_Information supplied_.
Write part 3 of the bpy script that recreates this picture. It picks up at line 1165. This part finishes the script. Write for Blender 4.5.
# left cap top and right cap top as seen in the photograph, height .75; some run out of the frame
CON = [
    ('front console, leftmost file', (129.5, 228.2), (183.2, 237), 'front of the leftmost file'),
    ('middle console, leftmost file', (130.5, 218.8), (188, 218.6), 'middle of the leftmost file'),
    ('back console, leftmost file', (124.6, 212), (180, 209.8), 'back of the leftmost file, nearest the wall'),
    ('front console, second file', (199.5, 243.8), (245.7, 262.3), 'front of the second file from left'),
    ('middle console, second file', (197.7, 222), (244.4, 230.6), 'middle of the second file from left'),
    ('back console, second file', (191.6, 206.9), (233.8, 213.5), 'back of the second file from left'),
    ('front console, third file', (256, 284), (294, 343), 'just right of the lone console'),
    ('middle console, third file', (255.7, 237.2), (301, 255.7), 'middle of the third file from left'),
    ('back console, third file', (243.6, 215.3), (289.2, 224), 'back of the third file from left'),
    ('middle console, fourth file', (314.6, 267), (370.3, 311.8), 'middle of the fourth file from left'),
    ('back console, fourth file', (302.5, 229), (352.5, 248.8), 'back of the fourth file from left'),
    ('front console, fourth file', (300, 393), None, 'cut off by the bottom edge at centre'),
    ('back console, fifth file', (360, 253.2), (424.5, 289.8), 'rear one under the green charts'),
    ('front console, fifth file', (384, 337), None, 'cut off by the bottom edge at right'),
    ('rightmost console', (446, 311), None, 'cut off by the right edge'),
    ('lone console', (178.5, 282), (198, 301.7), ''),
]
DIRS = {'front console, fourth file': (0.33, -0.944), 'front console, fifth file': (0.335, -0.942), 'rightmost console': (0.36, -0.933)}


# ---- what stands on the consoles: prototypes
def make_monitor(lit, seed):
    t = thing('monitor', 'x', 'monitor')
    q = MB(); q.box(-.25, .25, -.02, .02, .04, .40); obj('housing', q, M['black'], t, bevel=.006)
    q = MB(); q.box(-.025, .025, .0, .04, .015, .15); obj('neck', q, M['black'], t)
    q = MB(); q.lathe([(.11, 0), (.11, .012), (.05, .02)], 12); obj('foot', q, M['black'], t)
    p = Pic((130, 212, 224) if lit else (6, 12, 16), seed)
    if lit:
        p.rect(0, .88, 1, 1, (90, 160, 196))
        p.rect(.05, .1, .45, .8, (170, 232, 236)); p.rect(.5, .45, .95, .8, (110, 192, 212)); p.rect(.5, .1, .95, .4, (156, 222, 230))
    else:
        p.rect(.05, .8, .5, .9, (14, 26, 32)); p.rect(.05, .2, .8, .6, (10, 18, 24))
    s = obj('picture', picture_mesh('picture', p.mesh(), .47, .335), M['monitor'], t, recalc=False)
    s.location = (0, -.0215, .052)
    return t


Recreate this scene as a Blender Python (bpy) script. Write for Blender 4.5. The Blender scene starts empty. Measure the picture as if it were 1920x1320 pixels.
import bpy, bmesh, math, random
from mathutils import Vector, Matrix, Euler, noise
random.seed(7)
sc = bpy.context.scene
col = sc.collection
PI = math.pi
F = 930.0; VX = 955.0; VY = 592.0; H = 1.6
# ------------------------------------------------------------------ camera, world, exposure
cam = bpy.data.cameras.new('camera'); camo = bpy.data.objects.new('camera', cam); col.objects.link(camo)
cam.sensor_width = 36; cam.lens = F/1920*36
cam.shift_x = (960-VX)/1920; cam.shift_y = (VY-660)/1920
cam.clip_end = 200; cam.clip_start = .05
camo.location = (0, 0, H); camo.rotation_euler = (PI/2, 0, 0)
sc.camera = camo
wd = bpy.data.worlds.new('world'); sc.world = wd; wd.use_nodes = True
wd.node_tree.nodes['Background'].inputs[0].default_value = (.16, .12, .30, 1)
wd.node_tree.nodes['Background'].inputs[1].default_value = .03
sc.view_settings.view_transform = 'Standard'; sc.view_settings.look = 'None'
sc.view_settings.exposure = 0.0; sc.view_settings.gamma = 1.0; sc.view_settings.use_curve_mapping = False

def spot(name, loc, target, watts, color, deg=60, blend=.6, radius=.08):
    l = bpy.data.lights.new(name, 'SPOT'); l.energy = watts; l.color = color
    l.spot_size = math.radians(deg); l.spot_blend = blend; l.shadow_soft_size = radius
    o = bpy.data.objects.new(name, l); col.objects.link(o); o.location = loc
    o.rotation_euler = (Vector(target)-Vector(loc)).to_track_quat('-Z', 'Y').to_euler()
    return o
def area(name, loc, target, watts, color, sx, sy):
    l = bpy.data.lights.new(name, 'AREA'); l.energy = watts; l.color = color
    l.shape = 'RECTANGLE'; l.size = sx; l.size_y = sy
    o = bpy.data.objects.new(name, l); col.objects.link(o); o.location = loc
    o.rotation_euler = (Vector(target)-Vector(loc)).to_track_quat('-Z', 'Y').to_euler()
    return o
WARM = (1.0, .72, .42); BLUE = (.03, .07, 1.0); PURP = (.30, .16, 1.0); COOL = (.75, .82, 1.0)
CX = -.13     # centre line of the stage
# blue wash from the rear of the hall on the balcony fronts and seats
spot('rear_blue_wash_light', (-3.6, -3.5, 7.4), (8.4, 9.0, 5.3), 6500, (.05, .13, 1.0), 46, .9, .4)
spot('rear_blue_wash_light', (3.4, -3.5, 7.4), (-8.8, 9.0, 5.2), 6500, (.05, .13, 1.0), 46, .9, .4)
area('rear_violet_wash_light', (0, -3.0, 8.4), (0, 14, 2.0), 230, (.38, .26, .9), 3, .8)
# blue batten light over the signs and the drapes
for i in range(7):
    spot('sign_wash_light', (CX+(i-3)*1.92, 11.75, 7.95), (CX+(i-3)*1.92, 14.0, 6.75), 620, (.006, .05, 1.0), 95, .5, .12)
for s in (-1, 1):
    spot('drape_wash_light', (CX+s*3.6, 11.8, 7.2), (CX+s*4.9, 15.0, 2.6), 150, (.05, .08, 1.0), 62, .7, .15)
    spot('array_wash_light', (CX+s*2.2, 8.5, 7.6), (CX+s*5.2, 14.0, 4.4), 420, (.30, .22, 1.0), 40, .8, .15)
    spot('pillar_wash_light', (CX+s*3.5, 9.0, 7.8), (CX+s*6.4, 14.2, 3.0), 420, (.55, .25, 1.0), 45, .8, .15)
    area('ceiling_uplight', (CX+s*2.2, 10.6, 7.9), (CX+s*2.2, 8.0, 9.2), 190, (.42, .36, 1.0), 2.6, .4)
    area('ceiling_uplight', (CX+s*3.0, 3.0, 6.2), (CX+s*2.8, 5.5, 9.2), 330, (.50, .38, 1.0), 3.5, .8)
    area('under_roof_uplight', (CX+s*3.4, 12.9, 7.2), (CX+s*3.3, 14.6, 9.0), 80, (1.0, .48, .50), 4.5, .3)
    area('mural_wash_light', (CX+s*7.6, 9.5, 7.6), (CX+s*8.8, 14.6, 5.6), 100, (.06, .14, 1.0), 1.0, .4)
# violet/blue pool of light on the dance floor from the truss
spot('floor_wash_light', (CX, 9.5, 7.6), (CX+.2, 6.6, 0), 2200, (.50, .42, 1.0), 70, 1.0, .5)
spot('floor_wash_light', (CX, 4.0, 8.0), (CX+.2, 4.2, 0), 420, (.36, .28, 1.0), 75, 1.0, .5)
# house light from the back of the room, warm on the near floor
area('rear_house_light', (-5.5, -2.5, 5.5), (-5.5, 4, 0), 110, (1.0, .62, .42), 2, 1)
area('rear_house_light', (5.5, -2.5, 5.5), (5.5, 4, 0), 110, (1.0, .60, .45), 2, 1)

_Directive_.
Write out every entry above, word for word.

_Solution to this exercise_.
Write part 3 of the bpy script that recreates this picture. It picks up at line 1165. This part finishes the script. Write for Blender 4.5.
# left cap top and right cap top as seen in the photograph, height .75; some run out of the frame
CON = [
    ('front console, leftmost file', (129.5, 228.2), (183.2, 237), 'front of the leftmost file'),
    ('middle console, leftmost file', (130.5, 218.8), (188, 218.6), 'middle of the leftmost file'),
    ('back console, leftmost file', (124.6, 212), (180, 209.8), 'back of the leftmost file, nearest the wall'),
    ('front console, second file', (199.5, 243.8), (245.7, 262.3), 'front of the second file from left'),
    ('middle console, second file', (197.7, 222), (244.4, 230.6), 'middle of the second file from left'),
    ('back console, second file', (191.6, 206.9), (233.8, 213.5), 'back of the second file from left'),
    ('front console, third file', (256, 284), (294, 343), 'just right of the lone console'),
    ('middle console, third file', (255.7, 237.2), (301, 255.7), 'middle of the third file from left'),
    ('back console, third file', (243.6, 215.3), (289.2, 224), 'back of the third file from left'),
    ('middle console, fourth file', (314.6, 267), (370.3, 311.8), 'middle of the fourth file from left'),
    ('back console, fourth file', (302.5, 229), (352.5, 248.8), 'back of the fourth file from left'),
    ('front console, fourth file', (300, 393), None, 'cut off by the bottom edge at centre'),
    ('back console, fifth file', (360, 253.2), (424.5, 289.8), 'rear one under the green charts'),
    ('front console, fifth file', (384, 337), None, 'cut off by the bottom edge at right'),
    ('rightmost console', (446, 311), None, 'cut off by the right edge'),
    ('lone console', (178.5, 282), (198, 301.7), ''),
]
DIRS = {'front console, fourth file': (0.33, -0.944), 'front console, fifth file': (0.335, -0.942), 'rightmost console': (0.36, -0.933)}


# ---- what stands on the consoles: prototypes
def make_monitor(lit, seed):
    t = thing('monitor', 'x', 'monitor')
    q = MB(); q.box(-.25, .25, -.02, .02, .04, .40); obj('housing', q, M['black'], t, bevel=.006)
    q = MB(); q.box(-.025, .025, .0, .04, .015, .15); obj('neck', q, M['black'], t)
    q = MB(); q.lathe([(.11, 0), (.11, .012), (.05, .02)], 12); obj('foot', q, M['black'], t)
    p = Pic((130, 212, 224) if lit else (6, 12, 16), seed)
    if lit:
        p.rect(0, .88, 1, 1, (90, 160, 196))
        p.rect(.05, .1, .45, .8, (170, 232, 236)); p.rect(.5, .45, .95, .8, (110, 192, 212)); p.rect(.5, .1, .95, .4, (156, 222, 230))
    else:
        p.rect(.05, .8, .5, .9, (14, 26, 32)); p.rect(.05, .2, .8, .6, (10, 18, 24))
    s = obj('picture', picture_mesh('picture', p.mesh(), .47, .335), M['monitor'], t, recalc=False)
    s.location = (0, -.0215, .052)
    return t


Recreate this scene as a Blender Python (bpy) script. Write for Blender 4.5. The Blender scene starts empty. Measure the picture as if it were 1920x1320 pixels.
import bpy, bmesh, math, random
from mathutils import Vector, Matrix, Euler, noise
random.seed(7)
sc = bpy.context.scene
col = sc.collection
PI = math.pi
F = 930.0; VX = 955.0; VY = 592.0; H = 1.6
# ------------------------------------------------------------------ camera, world, exposure
cam = bpy.data.cameras.new('camera'); camo = bpy.data.objects.new('camera', cam); col.objects.link(camo)
cam.sensor_width = 36; cam.lens = F/1920*36
cam.shift_x = (960-VX)/1920; cam.shift_y = (VY-660)/1920
cam.clip_end = 200; cam.clip_start = .05
camo.location = (0, 0, H); camo.rotation_euler = (PI/2, 0, 0)
sc.camera = camo
wd = bpy.data.worlds.new('world'); sc.world = wd; wd.use_nodes = True
wd.node_tree.nodes['Background'].inputs[0].default_value = (.16, .12, .30, 1)
wd.node_tree.nodes['Background'].inputs[1].default_value = .03
sc.view_settings.view_transform = 'Standard'; sc.view_settings.look = 'None'
sc.view_settings.exposure = 0.0; sc.view_settings.gamma = 1.0; sc.view_settings.use_curve_mapping = False

def spot(name, loc, target, watts, color, deg=60, blend=.6, radius=.08):
    l = bpy.data.lights.new(name, 'SPOT'); l.energy = watts; l.color = color
    l.spot_size = math.radians(deg); l.spot_blend = blend; l.shadow_soft_size = radius
    o = bpy.data.objects.new(name, l); col.objects.link(o); o.location = loc
    o.rotation_euler = (Vector(target)-Vector(loc)).to_track_quat('-Z', 'Y').to_euler()
    return o
def area(name, loc, target, watts, color, sx, sy):
    l = bpy.data.lights.new(name, 'AREA'); l.energy = watts; l.color = color
    l.shape = 'RECTANGLE'; l.size = sx; l.size_y = sy
    o = bpy.data.objects.new(name, l); col.objects.link(o); o.location = loc
    o.rotation_euler = (Vector(target)-Vector(loc)).to_track_quat('-Z', 'Y').to_euler()
    return o
WARM = (1.0, .72, .42); BLUE = (.03, .07, 1.0); PURP = (.30, .16, 1.0); COOL = (.75, .82, 1.0)
CX = -.13     # centre line of the stage
# blue wash from the rear of the hall on the balcony fronts and seats
spot('rear_blue_wash_light', (-3.6, -3.5, 7.4), (8.4, 9.0, 5.3), 6500, (.05, .13, 1.0), 46, .9, .4)
spot('rear_blue_wash_light', (3.4, -3.5, 7.4), (-8.8, 9.0, 5.2), 6500, (.05, .13, 1.0), 46, .9, .4)
area('rear_violet_wash_light', (0, -3.0, 8.4), (0, 14, 2.0), 230, (.38, .26, .9), 3, .8)
# blue batten light over the signs and the drapes
for i in range(7):
    spot('sign_wash_light', (CX+(i-3)*1.92, 11.75, 7.95), (CX+(i-3)*1.92, 14.0, 6.75), 620, (.006, .05, 1.0), 95, .5, .12)
for s in (-1, 1):
    spot('drape_wash_light', (CX+s*3.6, 11.8, 7.2), (CX+s*4.9, 15.0, 2.6), 150, (.05, .08, 1.0), 62, .7, .15)
    spot('array_wash_light', (CX+s*2.2, 8.5, 7.6), (CX+s*5.2, 14.0, 4.4), 420, (.30, .22, 1.0), 40, .8, .15)
    spot('pillar_wash_light', (CX+s*3.5, 9.0, 7.8), (CX+s*6.4, 14.2, 3.0), 420, (.55, .25, 1.0), 45, .8, .15)
    area('ceiling_uplight', (CX+s*2.2, 10.6, 7.9), (CX+s*2.2, 8.0, 9.2), 190, (.42, .36, 1.0), 2.6, .4)
    area('ceiling_uplight', (CX+s*3.0, 3.0, 6.2), (CX+s*2.8, 5.5, 9.2), 330, (.50, .38, 1.0), 3.5, .8)
    area('under_roof_uplight', (CX+s*3.4, 12.9, 7.2), (CX+s*3.3, 14.6, 9.0), 80, (1.0, .48, .50), 4.5, .3)
    area('mural_wash_light', (CX+s*7.6, 9.5, 7.6), (CX+s*8.8, 14.6, 5.6), 100, (.06, .14, 1.0), 1.0, .4)
# violet/blue pool of light on the dance floor from the truss
spot('floor_wash_light', (CX, 9.5, 7.6), (CX+.2, 6.6, 0), 2200, (.50, .42, 1.0), 70, 1.0, .5)
spot('floor_wash_light', (CX, 4.0, 8.0), (CX+.2, 4.2, 0), 420, (.36, .28, 1.0), 75, 1.0, .5)
# house light from the back of the room, warm on the near floor
area('rear_house_light', (-5.5, -2.5, 5.5), (-5.5, 4, 0), 110, (1.0, .62, .42), 2, 1)
area('rear_house_light', (5.5, -2.5, 5.5), (5.5, 4, 0), 110, (1.0, .60, .45), 2, 1)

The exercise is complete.